The AAP is also looking for a Sikh face as its chief ministerial pick in Punjab, where a power tussle in the Congress is out in the open. It is in talks with some disgruntled Congress leaders for this.

“In these states, Congress leaders have the experience that can be helpful for a new party like ours. We want to enter those states where the Congress is in a straight fight with the BJP. Given the state of the Congress, which doesn’t seem to be in a mood to fight back, entering an arena without multiple parties is more attractive to us,” an AAP leader said on condition of anonymity, suggesting that his party is looking to grab chunks of the Congress vote.

The Congress downplayed the AAP and the TMC’s overtures. “We wish those who leave all the best, but some of us stick around in bad times,” Congress chief spokesperson Randeep Singh Surjewala said.

A few days ago, while speaking to the party’s social media team, Rahul Gandhi had made a similar pitch: “Let those who want to go, go. We don’t need them. We will fight back with those who are with us.”

Nonetheless, the Congress appears on a shaky ground when it comes to defections. It lost the most number of election candidates among Indian political parties in polls between 2014 and 2021, according to an analysis of affidavits analysed by the National Election Watch and the Association for Democratic Reforms (ADR).

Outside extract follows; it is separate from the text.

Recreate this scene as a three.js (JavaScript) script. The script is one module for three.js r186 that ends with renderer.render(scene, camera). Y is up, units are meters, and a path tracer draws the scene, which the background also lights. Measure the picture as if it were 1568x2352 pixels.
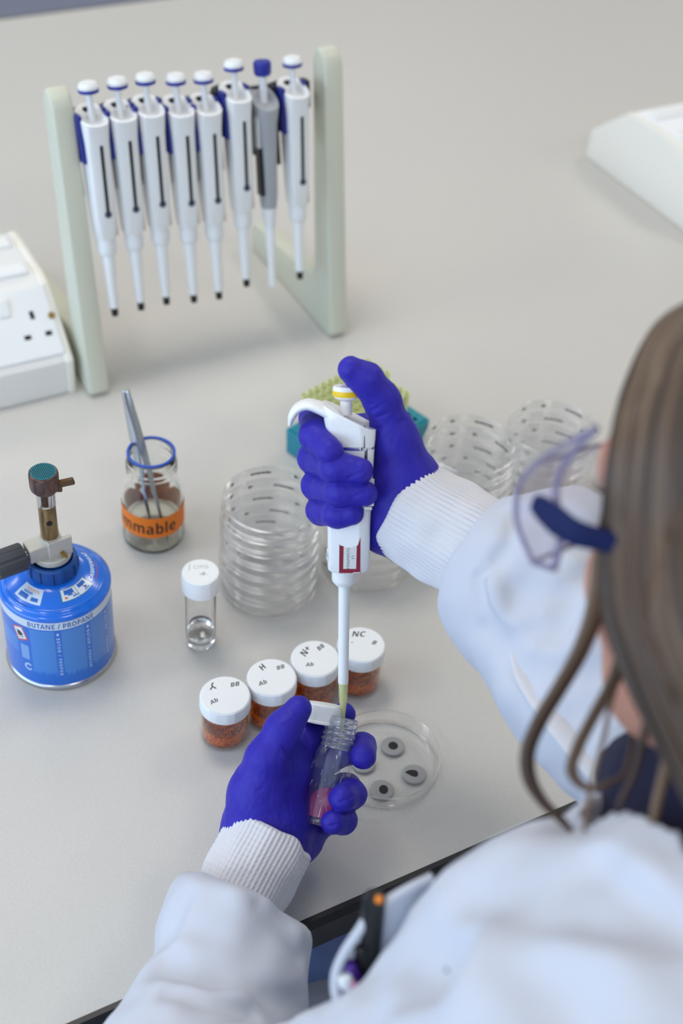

While 222 election candidates left the Congress, 177 MPs and MLAs parted ways over the past seven years. In other words, a total of 399 lawmakers and election candidates deserted the party. During this period, 115 candidates and 61 MPs and MLAs joined the Congress from other parties.

In comparison, 111 election candidates and 33 MPs and MLAs left the BJP during polls since 2014. But, unlike the Congress, the BJP gained more than what it lost. A total of 253 candidates and 173 MPs and MLAs joined the BJP in this period.

With the TMC and the AAP taking an aggressive posture, these numbers could worsen for the Congress, whose firefighters will definitely have their task cut out. The biggest challenge for the Congress would be to keep its flock together in the buildup to the 2024 elections.